* _Material for the task_
++++++++

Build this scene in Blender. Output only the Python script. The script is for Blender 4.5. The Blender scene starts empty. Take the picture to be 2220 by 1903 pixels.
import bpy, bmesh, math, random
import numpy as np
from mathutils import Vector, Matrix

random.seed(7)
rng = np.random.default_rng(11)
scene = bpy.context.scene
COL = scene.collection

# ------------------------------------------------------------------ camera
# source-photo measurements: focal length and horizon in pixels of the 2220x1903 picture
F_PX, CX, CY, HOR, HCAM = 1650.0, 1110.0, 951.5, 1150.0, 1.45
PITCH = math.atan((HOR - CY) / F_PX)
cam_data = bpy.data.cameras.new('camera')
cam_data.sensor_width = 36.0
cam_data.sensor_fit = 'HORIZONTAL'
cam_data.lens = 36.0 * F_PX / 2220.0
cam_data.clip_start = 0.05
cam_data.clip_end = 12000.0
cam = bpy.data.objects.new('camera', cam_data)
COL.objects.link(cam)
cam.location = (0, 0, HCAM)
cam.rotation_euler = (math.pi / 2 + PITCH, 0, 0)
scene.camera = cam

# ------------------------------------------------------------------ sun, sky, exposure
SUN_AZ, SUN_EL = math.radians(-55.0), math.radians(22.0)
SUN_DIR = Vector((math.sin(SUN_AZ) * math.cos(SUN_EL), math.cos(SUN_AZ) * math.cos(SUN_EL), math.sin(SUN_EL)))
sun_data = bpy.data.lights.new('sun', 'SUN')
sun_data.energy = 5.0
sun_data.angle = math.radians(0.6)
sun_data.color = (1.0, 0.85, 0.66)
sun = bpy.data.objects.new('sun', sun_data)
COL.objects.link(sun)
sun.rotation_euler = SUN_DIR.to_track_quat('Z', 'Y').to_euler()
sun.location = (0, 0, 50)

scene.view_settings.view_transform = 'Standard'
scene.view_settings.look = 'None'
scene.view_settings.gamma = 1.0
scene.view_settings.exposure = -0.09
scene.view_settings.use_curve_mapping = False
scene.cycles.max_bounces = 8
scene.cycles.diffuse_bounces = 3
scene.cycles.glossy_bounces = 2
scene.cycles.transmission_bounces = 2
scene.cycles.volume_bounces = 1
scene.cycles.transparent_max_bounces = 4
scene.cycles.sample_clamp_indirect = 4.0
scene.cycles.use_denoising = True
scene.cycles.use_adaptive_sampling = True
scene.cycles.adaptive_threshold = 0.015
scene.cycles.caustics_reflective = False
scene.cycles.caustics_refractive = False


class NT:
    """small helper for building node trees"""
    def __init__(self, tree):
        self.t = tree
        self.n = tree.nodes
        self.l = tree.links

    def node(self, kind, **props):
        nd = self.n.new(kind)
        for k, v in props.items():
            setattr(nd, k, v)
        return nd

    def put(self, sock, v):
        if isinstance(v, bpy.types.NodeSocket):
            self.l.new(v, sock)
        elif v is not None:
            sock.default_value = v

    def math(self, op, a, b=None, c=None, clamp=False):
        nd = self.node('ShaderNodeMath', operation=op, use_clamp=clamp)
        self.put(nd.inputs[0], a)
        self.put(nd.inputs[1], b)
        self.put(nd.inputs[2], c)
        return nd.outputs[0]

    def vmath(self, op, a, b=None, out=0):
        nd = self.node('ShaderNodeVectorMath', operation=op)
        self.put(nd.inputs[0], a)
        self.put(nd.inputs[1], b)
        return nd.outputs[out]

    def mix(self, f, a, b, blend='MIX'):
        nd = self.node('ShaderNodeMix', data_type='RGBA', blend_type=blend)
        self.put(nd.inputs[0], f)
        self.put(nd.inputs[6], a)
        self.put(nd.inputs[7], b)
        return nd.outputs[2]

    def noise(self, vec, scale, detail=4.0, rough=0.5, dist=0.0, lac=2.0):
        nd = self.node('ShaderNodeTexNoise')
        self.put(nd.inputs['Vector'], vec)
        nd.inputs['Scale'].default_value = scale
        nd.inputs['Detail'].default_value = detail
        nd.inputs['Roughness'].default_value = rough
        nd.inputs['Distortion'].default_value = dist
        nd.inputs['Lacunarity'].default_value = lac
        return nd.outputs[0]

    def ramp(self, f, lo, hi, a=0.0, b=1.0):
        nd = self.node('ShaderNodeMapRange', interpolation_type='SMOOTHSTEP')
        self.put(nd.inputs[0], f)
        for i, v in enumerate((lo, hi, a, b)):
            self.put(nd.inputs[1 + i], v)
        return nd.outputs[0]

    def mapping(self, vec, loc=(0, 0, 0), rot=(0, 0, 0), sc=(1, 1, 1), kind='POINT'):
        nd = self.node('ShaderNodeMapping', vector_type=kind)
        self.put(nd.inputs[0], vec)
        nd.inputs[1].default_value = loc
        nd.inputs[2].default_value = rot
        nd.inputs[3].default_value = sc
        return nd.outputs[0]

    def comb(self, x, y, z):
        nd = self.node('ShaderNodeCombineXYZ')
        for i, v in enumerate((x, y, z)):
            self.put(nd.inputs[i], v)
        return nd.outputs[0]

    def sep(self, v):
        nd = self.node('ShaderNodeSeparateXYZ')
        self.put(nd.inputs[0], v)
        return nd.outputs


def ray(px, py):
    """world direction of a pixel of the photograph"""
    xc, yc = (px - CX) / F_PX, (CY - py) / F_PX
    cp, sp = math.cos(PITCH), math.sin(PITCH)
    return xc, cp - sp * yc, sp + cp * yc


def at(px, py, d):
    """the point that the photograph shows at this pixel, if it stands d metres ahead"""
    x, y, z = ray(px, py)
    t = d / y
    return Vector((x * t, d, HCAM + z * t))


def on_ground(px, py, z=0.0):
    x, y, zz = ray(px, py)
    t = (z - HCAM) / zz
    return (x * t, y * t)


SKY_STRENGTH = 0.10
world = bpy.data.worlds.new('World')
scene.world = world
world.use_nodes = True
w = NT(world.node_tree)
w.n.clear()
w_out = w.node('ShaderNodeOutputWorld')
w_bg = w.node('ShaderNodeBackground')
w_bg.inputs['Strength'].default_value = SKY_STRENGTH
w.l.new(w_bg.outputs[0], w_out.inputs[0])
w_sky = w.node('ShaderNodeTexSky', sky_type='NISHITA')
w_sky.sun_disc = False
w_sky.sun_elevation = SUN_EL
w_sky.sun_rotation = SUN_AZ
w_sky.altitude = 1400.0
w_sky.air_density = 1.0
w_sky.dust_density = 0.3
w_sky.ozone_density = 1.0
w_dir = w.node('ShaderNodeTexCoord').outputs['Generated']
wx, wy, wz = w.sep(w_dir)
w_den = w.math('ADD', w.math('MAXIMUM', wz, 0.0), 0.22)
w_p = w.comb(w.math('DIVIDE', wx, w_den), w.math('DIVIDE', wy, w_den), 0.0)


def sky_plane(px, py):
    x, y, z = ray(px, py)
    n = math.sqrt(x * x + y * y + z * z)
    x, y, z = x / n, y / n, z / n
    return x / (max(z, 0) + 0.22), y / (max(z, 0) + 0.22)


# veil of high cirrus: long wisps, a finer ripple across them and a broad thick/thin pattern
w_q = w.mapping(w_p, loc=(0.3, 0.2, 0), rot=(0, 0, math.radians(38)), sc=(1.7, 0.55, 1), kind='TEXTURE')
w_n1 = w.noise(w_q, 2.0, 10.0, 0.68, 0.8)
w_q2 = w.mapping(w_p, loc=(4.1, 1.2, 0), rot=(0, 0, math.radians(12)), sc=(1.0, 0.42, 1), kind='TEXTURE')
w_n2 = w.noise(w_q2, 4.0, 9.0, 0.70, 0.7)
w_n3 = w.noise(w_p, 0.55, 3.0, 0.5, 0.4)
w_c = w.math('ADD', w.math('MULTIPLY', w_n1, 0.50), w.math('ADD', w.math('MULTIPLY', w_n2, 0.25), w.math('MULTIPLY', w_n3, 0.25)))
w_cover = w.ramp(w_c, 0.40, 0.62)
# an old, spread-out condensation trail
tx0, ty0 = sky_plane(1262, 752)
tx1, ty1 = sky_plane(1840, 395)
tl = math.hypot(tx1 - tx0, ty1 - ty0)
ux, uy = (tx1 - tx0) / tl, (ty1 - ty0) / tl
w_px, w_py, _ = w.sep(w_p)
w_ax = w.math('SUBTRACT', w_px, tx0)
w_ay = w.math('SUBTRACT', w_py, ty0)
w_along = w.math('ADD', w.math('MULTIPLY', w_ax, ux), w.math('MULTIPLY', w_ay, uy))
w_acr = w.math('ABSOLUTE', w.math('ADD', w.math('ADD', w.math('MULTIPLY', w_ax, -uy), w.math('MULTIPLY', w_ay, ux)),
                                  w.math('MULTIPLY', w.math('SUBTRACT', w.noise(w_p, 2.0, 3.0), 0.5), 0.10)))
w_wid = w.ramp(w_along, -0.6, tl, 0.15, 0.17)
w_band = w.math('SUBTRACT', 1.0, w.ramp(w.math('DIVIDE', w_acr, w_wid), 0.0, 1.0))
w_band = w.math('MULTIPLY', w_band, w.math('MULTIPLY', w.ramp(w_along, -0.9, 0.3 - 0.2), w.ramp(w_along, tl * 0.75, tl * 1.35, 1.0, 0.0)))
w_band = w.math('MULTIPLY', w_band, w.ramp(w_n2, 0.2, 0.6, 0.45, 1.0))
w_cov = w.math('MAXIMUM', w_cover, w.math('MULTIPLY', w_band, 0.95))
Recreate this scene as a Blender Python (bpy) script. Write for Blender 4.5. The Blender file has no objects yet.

++++++++

* _Requirement_
Include the first line, the line containing "sun.location = (0, 0, 50)", and every line between them, copied exactly from the material above; output no other line.

* _Full solution_
Build this scene in Blender. Output only the Python script. The script is for Blender 4.5. The Blender scene starts empty. Take the picture to be 2220 by 1903 pixels.
import bpy, bmesh, math, random
import numpy as np
from mathutils import Vector, Matrix

random.seed(7)
rng = np.random.default_rng(11)
scene = bpy.context.scene
COL = scene.collection

# ------------------------------------------------------------------ camera
# source-photo measurements: focal length and horizon in pixels of the 2220x1903 picture
F_PX, CX, CY, HOR, HCAM = 1650.0, 1110.0, 951.5, 1150.0, 1.45
PITCH = math.atan((HOR - CY) / F_PX)
cam_data = bpy.data.cameras.new('camera')
cam_data.sensor_width = 36.0
cam_data.sensor_fit = 'HORIZONTAL'
cam_data.lens = 36.0 * F_PX / 2220.0
cam_data.clip_start = 0.05
cam_data.clip_end = 12000.0
cam = bpy.data.objects.new('camera', cam_data)
COL.objects.link(cam)
cam.location = (0, 0, HCAM)
cam.rotation_euler = (math.pi / 2 + PITCH, 0, 0)
scene.camera = cam

# ------------------------------------------------------------------ sun, sky, exposure
SUN_AZ, SUN_EL = math.radians(-55.0), math.radians(22.0)
SUN_DIR = Vector((math.sin(SUN_AZ) * math.cos(SUN_EL), math.cos(SUN_AZ) * math.cos(SUN_EL), math.sin(SUN_EL)))
sun_data = bpy.data.lights.new('sun', 'SUN')
sun_data.energy = 5.0
sun_data.angle = math.radians(0.6)
sun_data.color = (1.0, 0.85, 0.66)
sun = bpy.data.objects.new('sun', sun_data)
COL.objects.link(sun)
sun.rotation_euler = SUN_DIR.to_track_quat('Z', 'Y').to_euler()
sun.location = (0, 0, 50)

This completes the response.